Most of Zelda: Echoes of Wisdom‘s apparent Pokemon influence is summed up in Zelda’s Tri Rod, the echoes it can create, and their uses. However, there are also side quests in Zelda: Echoes of Wisdom that emulate a longtime feature of Pokemon‘s gameplay.

Zelda: Echoes of Wisdom Feels Like a Pokemon Game


There Are Over One Hundred Echoes to Find and Learn in Zelda: Echoes of Wisdom

In order to bear any resemblance to Pokemon, Zelda: Echoes of Wisdom would need to include some form of creature collecting. While it isn’t traditional creature collecting, players can use Zelda’s Tri Rod to learn echoes of various objects and creatures scattered throughout Hyrule. These echoes can then be summoned at any time to assist players in traversal and combat, with objects generally serving as traversal echoes and creatures as combat echoes. When a creature echo is summoned, it will automatically attack any enemies in the vicinity, giving Zelda some much-needed assistance in battle. Considering this is almost exactly what players can do with their Pokemon in a Pokemon game, the likeness is astounding.

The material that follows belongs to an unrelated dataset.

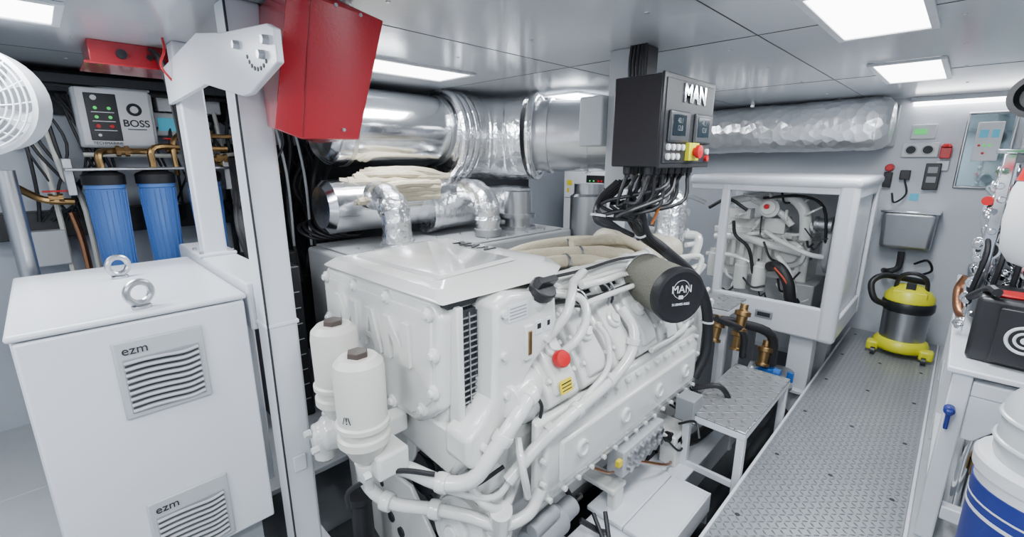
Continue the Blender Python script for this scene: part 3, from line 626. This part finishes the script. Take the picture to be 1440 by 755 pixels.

There aren’t just a few echoes to find in Zelda: Echoes of Wisdom, however, as its Hyrule boasts a whopping 127 echoes in the form of objects and monsters for players to find. Players will quickly learn just how extensive this arsenal is when they are acquiring new echoes left and right within the game’s first few hours. Just as it can be in a Pokemon game, it’s exciting to learn a brand-new echo in Zelda: Echoes of Wisdom, simply due to the new possibilities that often open up after obtaining one. However, Zelda: Echoes of Wisdom takes this “creature collecting” beyond anything Pokemon has ever done by allowing players to collect and summon objects as well that can assist them in exploration.

Players Can Even Show Off Their Echoes to NPCs in Zelda: Echoes of Wisdom Like They Can Their Pokemon

One striking similarity that Zelda: Echoes of Wisdom seems to unabashedly share with Pokemon can be witnessed in several side quests acquired in the game. As players explore Hyrule, they may occasionally come across individuals who want to see a certain echo or two with their own eyes, and speaking with them begins a side quest. So long as players have collected the echo requested, they can summon it in front of the quest giver to either complete or progress the side quest. Some NPCs want to see different variants of a monster, in which the quest is several steps. Others, however, would prefer to see an object — like a floating tile, for instance.


It’s an interesting way of encouraging players to acquire as many echoes as they can, but
Zelda: Echoes of Wisdom
isn’t the first game to implement such an idea.

Since the release of Pokemon Red and Pokemon Blue, players have been able to encounter NPCs who request to see a certain Pokemon, initiating a side quest. In the earliest games, all players would need to do is have the desired Pokemon in their party, and the quest would complete, granting them a reward in return. Considering Zelda: Echoes of Wisdom does almost the exact same thing with its echoes, it is even more like Pokemon than merely in its “creature-collecting” gameplay mechanics. Games don’t need to be Pokemon in order to have similar features, but Zelda: Echoes of Wisdom just seems like an attempt to flatter the creature-collecting phenomenon that is now over 25 years old.